II. Накануне...

На снимке: Давид Рахлин и Блюма (Бума) Маргулис в 1928 г. в Ленинграде. Фотография по случаю пятилетия совместной жизни. Из семейного архива. 
               
                *   *   *

 ...Накануне.  Абрам. Предчувствия Бу<моч>ки. Анкета в Гипростали (Бума). Окружение доносчиками. Конфликт с Сазоновым (в семье напомнили!).
Поездка в Петровское. Лекции там. 1 всего! а намечалось?
Дом МГБ в районе.

В этом разделе автор предполагал рассказать о времени с 1949 по август 1950 – по момент ареста. «Накануне»  и значит: накануне ареста, то есть в предшествовавший аресту год.
«Абрам».  Родной младший брат отца, живший в Москве,  был  арестован в 1949 году и вскоре осуждён на 10 лет   «особым совещанием». Он был отправлен по этапу на восток, доехал до Петропавловска (Казахстанского) – и вдруг срочно возвращён в Москву: видно, в какой-то гулаговской конторе углядели, что он - высококвалифицированный специалист по автоматике и телемеханике. Абрама направили в «шарагу» - спецучреждение ГУЛага, «хрустальную тюрьму»: зэки там трудились в белых сорочках и при галстуках, смотрели телевизор, хорошо питались и даже имели свидания с родными, - правда. в присутствии соглядатаев.

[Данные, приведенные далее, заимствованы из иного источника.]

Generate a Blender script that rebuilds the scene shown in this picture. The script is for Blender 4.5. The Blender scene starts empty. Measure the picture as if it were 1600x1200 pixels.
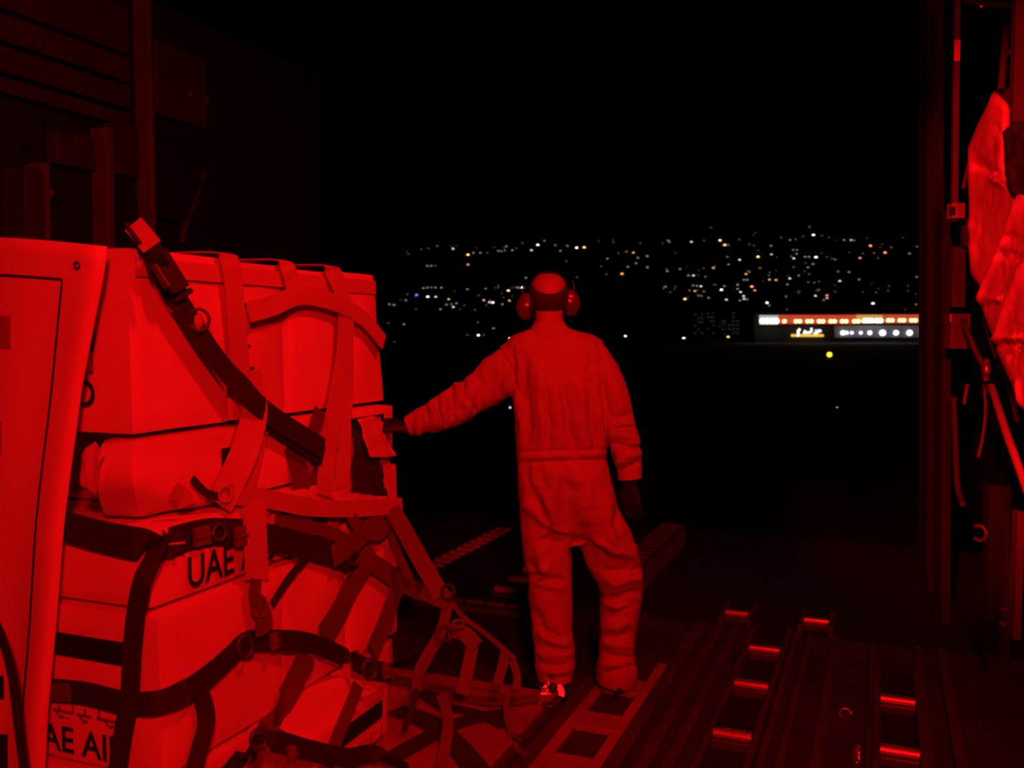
import bpy, bmesh, math, random
import numpy as np
from mathutils import Vector, Matrix, noise

random.seed(7)
SC = bpy.context.scene
COL = SC.collection

# ------------------------------------------------------------------ camera
F_PX = 1450.0
YAW = math.radians(21.8)
PITCH = math.atan(80 / F_PX)
C0 = Vector((0, 0, 1.53))
FH = Vector((-math.sin(YAW), math.cos(YAW), 0))
RV = Vector((math.cos(YAW), math.sin(YAW), 0))
FV = FH * math.cos(PITCH) - Vector((0, 0, math.sin(PITCH)))
UV = FH * math.sin(PITCH) + Vector((0, 0, math.cos(PITCH)))
cam_d = bpy.data.cameras.new('camera')
cam = bpy.data.objects.new('camera', cam_d)
COL.objects.link(cam)
cam_d.sensor_width = 36
cam_d.lens = 36 * F_PX / 1600
cam_d.clip_start = 0.05
cam_d.clip_end = 12000
cam_d.dof.use_dof = True
cam_d.dof.focus_distance = 3.9
cam_d.dof.aperture_fstop = 3.4
M = Matrix((RV, UV, -FV)).transposed().to_4x4()
M.translation = C0
cam.matrix_world = M
SC.camera = cam

# ------------------------------------------------------------------ world, exposure
w = bpy.data.worlds.new('night'); SC.world = w; w.use_nodes = True
w.node_tree.nodes['Background'].inputs[0].default_value = (0.5, 0.55, 0.7, 1)
w.node_tree.nodes['Background'].inputs[1].default_value = 0.00015
SC.view_settings.view_transform = 'Standard'
SC.view_settings.look = 'None'
SC.view_settings.exposure = 0
SC.view_settings.gamma = 1
SC.view_settings.use_curve_mapping = False

# ------------------------------------------------------------------ lights (red night lamp of the cargo bay, plus an added fill and spot)
RED = (1.0, 0.0025, 0.0035)
def area_light(name, loc, target, power, size, spread=180):
    d = bpy.data.lights.new(name, 'AREA'); d.energy = power; d.size = size; d.color = RED
    d.spread = math.radians(spread)
    o = bpy.data.objects.new(name, d); COL.objects.link(o); o.location = loc
    o.rotation_euler = (Vector(target) - Vector(loc)).to_track_quat('-Z', 'Y').to_euler()
    return o
area_light('red_bay_lamp', (0.75, -1.0, 2.75), (-1.6, 3.2, 1.1), 168, 0.32)
area_light('red_added_fill', (-0.05, 2.2, 3.35), (-1.9, 3.5, 0.9), 20, 0.25, 110)  # added fill light aimed at the far end of the boxes
d = bpy.data.lights.new('red_added_spot', 'SPOT'); d.energy = 1900; d.color = RED; d.spot_size = math.radians(26); d.spot_blend = 0.5; d.shadow_soft_size = 0.06  # added narrow spot that only brightens the padded blanket
o = bpy.data.objects.new('red_added_spot', d); COL.objects.link(o); o.location = (-0.35, -1.3, 2.9)
o.rotation_euler = (Vector((0.42, 4.2, 1.75)) - o.location).to_track_quat('-Z', 'Y').to_euler()

# ------------------------------------------------------------------ helpers
def ray(px, py):
    return FV + RV * ((px - 800) / F_PX) - UV * ((py - 600) / F_PX)
def P(px, py, d): return C0 + ray(px, py) * d
def onx(px, py, x): r = ray(px, py); return C0 + r * (x / r.x)
def ony(px, py, y): r = ray(px, py); return C0 + r * (y / r.y)
def onz(px, py, z): r = ray(px, py); return C0 + r * ((z - C0.z) / r.z)
def px_of(v):
    q = Vector(v) - C0; d = q.dot(FV)
    return 800 + F_PX * q.dot(RV) / d, 600 - F_PX * q.dot(UV) / d, d

MATS = {}
def mat(name, col, rough=0.7, metal=0.0, bump=0.0, bscale=40, var=0.0, spec=0.4, kind='noise', stretch=(1, 1, 1)):
    if name in MATS: return MATS[name]
    m = bpy.data.materials.new(name); m.use_nodes = True; MATS[name] = m
    nt = m.node_tree; b = nt.nodes['Principled BSDF']
    b.inputs['Base Color'].default_value = (*col, 1); b.inputs['Roughness'].default_value = rough
    b.inputs['Metallic'].default_value = metal; b.inputs['Specular IOR Level'].default_value = spec
    tc = nt.nodes.new('ShaderNodeTexCoord'); mp = nt.nodes.new('ShaderNodeMapping')
    mp.inputs['Scale'].default_value = stretch
    nt.links.new(tc.outputs['Object'], mp.inputs[0])
    if kind == 'wave':
        n = nt.nodes.new('ShaderNodeTexWave'); n.inputs['Scale'].default_value = bscale
        n.inputs['Distortion'].default_value = 0.5; fac = n.outputs['Fac']
    else:
        n = nt.nodes.new('ShaderNodeTexNoise'); n.inputs['Scale'].default_value = bscale
        n.inputs['Detail'].default_value = 4; fac = n.outputs['Fac']
    nt.links.new(mp.outputs[0], n.inputs['Vector'])
    if bump:
        bp = nt.nodes.new('ShaderNodeBump'); bp.inputs['Strength'].default_value = bump
        bp.inputs['Distance'].default_value = 0.004
        nt.links.new(fac, bp.inputs['Height']); nt.links.new(bp.outputs[0], b.inputs['Normal'])
    if var:
        n2 = nt.nodes.new('ShaderNodeTexNoise'); n2.inputs['Scale'].default_value = 3.5; n2.inputs['Detail'].default_value = 5
        nt.links.new(tc.outputs['Object'], n2.inputs['Vector'])
        cr = nt.nodes.new('ShaderNodeValToRGB')
        cr.color_ramp.elements[0].position = 0.3; cr.color_ramp.elements[1].position = 0.7
        cr.color_ramp.elements[0].color = (*[c * (1 - var) for c in col], 1)
        cr.color_ramp.elements[1].color = (*[min(1, c * (1 + var * .5)) for c in col], 1)
        nt.links.new(n2.outputs['Fac'], cr.inputs[0]); nt.links.new(cr.outputs[0], b.inputs['Base Color'])
    return m
def emis(name, col, s, sample=False):
    if name in MATS: return MATS[name]
    m = bpy.data.materials.new(name); m.use_nodes = True; MATS[name] = m
    b = m.node_tree.nodes['Principled BSDF']
    b.inputs['Base Color'].default_value = (0.02, 0.02, 0.02, 1)
    b.inputs['Emission Color'].default_value = (*col, 1); b.inputs['Emission Strength'].default_value = s
    if not sample: m.cycles.emission_sampling = 'NONE'
    return m

m_card = mat('white_cardboard', (0.80, 0.78, 0.74), 0.75, bump=0.25, bscale=60, var=0.10, stretch=(1, 1, 6))
m_card2 = mat('pale_cardboard', (0.70, 0.67, 0.62), 0.8, bump=0.25, bscale=50, var=0.12, stretch=(1, 1, 6))
m_wrap = mat('cloudy_plastic', (0.66, 0.66, 0.66), 0.35, bump=0.4, bscale=14, var=0.1, spec=0.6)
m_tape = mat('packing_tape', (0.62, 0.60, 0.56), 0.3, bump=0.1, bscale=50, spec=0.6)
m_print = mat('black_print', (0.012, 0.012, 0.014), 0.6)
m_print_f = mat('faint_grey_print', (0.22, 0.21, 0.2), 0.7)
m_banner = mat('white_banner_cloth', (0.78, 0.78, 0.75), 0.8, bump=0.2, bscale=150, var=0.05)
m_web_d = mat('dark_webbing', (0.03, 0.032, 0.026), 0.75, bump=0.4, bscale=260, var=0.3)
m_web_m = mat('khaki_webbing', (0.15, 0.14, 0.10), 0.75, bump=0.4, bscale=260, var=0.3)
m_web_l = mat('pale_webbing', (0.50, 0.46, 0.38), 0.75, bump=0.4, bscale=260, var=0.15)
m_steel = mat('worn_steel', (0.6, 0.6, 0.62), 0.36, metal=0.9, bump=0.2, bscale=60, var=0.2)
m_dsteel = mat('dark_steel', (0.10, 0.10, 0.11), 0.4, metal=0.6, bump=0.2, bscale=60)
m_alu = mat('pallet_aluminium', (0.34, 0.34, 0.35), 0.5, metal=0.2, bump=0.25, bscale=25, var=0.35)
m_rail = mat('floor_rail_aluminium', (0.10, 0.10, 0.105), 0.45, metal=0.4, bump=0.3, bscale=50, var=0.4)
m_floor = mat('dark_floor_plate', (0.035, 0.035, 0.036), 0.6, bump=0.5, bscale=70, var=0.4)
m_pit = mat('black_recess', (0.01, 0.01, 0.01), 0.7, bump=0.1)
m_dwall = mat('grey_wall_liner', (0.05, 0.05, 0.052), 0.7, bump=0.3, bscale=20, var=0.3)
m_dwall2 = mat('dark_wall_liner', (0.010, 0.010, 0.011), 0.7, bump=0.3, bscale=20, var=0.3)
m_quilt = mat('quilted_vinyl', (0.72, 0.72, 0.72), 0.38, bump=0.5, bscale=30, var=0.1, spec=0.6)
m_quilt_d = mat('dark_fabric', (0.03, 0.03, 0.03), 0.8, bump=0.4, bscale=30, var=0.3)
m_suit = mat('tan_coverall_cloth', (0.37, 0.325, 0.25), 0.85, bump=0.35, bscale=260, var=0.10, spec=0.15)
m_skin = mat('skin', (0.34, 0.23, 0.17), 0.5, bump=0.1, bscale=80, var=0.08)
m_hair = mat('short_hair', (0.035, 0.028, 0.022), 0.85, bump=0.6, bscale=300, var=0.4)
m_glove = mat('black_glove', (0.009, 0.009, 0.009), 0.6, bump=0.4, bscale=90)
m_boot = mat('black_boot_leather', (0.015, 0.014, 0.013), 0.45, bump=0.3, bscale=60)
m_cup = mat('ear_cup_plastic', (0.10, 0.03, 0.03), 0.22, bump=0.05, spec=0.6)
m_black = mat('black_rubber', (0.01, 0.01, 0.01), 0.6, bump=0.1)
m_refl = mat('reflective_patch', (0.95, 0.95, 0.95), 0.42, metal=1.0, bump=0.3, bscale=60)
m_apron = mat('night_asphalt', (0.03, 0.03, 0.03), 0.9, bump=0.3, bscale=2, var=0.3)
m_hill = mat('dark_hillside', (0.02, 0.022, 0.018), 0.95, bump=0.5, bscale=0.02, var=0.4)
m_conc = mat('pale_concrete', (0.35, 0.34, 0.32), 0.9, bump=0.2, bscale=1, var=0.2)
m_roofm = mat('roof_concrete', (0.02, 0.02, 0.02), 0.9, bump=0.2, bscale=1, var=0.2)

def tag(o, label=None, cat=None, group=None, kind=None):
    if label: o['label'] = label
    if cat: o['category'] = cat
    if group: o['group'] = group
    if kind: o['kind'] = kind
    return o
def empty(name, loc=(0, 0, 0), label=None, cat=None, group=None):
    o = bpy.data.objects.new(name, None); COL.objects.link(o); o.location = loc
    o.empty_display_size = 0.1
    return tag(o, label, cat, group)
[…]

Арест Абраши  поразил  родителей не только потому. что им было больно за него. Это событие показало им их собственную незащищённость, уязвимость или даже обречённость.
Правда, между родственниками шёл разговор, что он «сам виноват: зачем сдружился с каким-то болгарином, принимал его в своём доме»... Но родители не верили, что причиной ареста – эта неосторожная дружба. Ведь не только Абрашу забрали – вторично были репрессированы папин двоюродный брат Илья Росман, мамин дядя Эзра Моргулис (позднее ставший одним из видных московских сионистов)...  Было ясно: забирают людей, которым не хотят забыть их прошлых «грехов».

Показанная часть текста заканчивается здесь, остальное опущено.